Well, the actresses clearly enjoyed themselves. Good on them. But did the viewers walk out (and use walkers out, in many, many cases) feeling happy? I looked closely at the audience during the credits. And I have to say no: the older people seemed downcast. I myself was full of despair. These characters were clearly lucky. They didn’t work at bettering their lives. Book Club didn’t  encourage the audience to make changes in themselves, or even in their vaginas. One character bumped into an old beau. One character tripped over a hot younger pilot  (she fell into his lap <—– I need to learn this trick). And so on. Luck. Yeah.

So, how to grade this? I’d call it misleading advertising. I expected their book club to inspire changes we could all learn from and emulate. Instead, poor little rich-girl hottie (probably starving herself to keep her shape) Jane Fonda fears “real” love. Adorable Diane Keaton finds a sexy younger millionaire via a stereotypical meet-cute moment. What the heck IS THIS? I don’t eat either, to look good. But where are the men?

Well then. I suppose I’m getting too critical. I just wanted to laugh and let go of grief and regret for a couple of hours. Not happening in this film — things hit too close to home. I will say this:  if you have a really tight group of girlfriends who support you emotionally, and ply you with wine at the drop of a hat, a la Sex and the City (and yes, Book Club), hold onto them like the gold they are.

I feel like crying. Count me out.

Grade: C

Related: Keaton Kisses Kimmel, Talks Sex

Jill Florio

Co-Creator of RunPee, Content Director, and Managing Officer. RunPee Jilly likes sci fi movies, fantasy films, action thrillers, chick flicks, and zany comedies…and possesses an inspiringly small bladder.

4 Replies to “Movie Review – Book Club”

  1. I liked the movie. I was surprised at a nearly packed theater on a big Marvel movie weekend. Lots of us older ladies laughing. I took the message from the movie that even the rich and professionally successful have unhappy and lonely parts of their lives. I am not rich and also alone in my life. I left the theater grateful for my happy not rich life but also content with my alone life.

    1. Debra, that is a nice sentiment and a good way to look at it. Personally, I want my own meet-cute moment. And I feel left out in every way. I wouldn’t recommend this film to people who are lonely and feel trapped in their lives, since it doesn’t seem to offer any suggestions beyond joining online dating services. Or maybe to joining a ladies book club. IDK. This movie ruined my entire day and I’m still mad about it.

      Have you watched Grace and Frankie? It deals with similar themes (and Jane Fonda), yet manages to not make the viewer feel so lost.

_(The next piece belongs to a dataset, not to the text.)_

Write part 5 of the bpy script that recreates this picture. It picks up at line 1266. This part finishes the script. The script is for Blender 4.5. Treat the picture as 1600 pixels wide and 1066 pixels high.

You can stream it on Netflix.

      As always, I love your insightful comments!

  2. I love the Netflix series Grace and Frankie. Two older and eccentric woman who manage to develop companionship. Each of them find and begin to enjoy a new life after long marriages. There are a few of us that dont require companionship. I wrote a paper in college about personalities. I wrote I am my own best friend. I never feel lonely. I can go to concerts and shows alone. I can go for drives and enjoy a walk without feeling I need to have a companion. Yes, I had a 39 year marriage, now widowed and wonderful adult children with families. Please dont be miserable. There are lots of happy and alone people who would laugh at the many funny parts of this movie.

  3. I had a hard time with Grace and Frankie in their first half of their first season. Again, it just hurt too much. It got better when the show got weirder. So I do enjoy that.

    I prefer being taken to far away futures, lands with dinosaurs or superheroes, going to Hogwarts, flying around in spaceships, fighting monsters…I do try to avoid dramas. I’m way too lonely to be subjected to women with actual friends or relationships.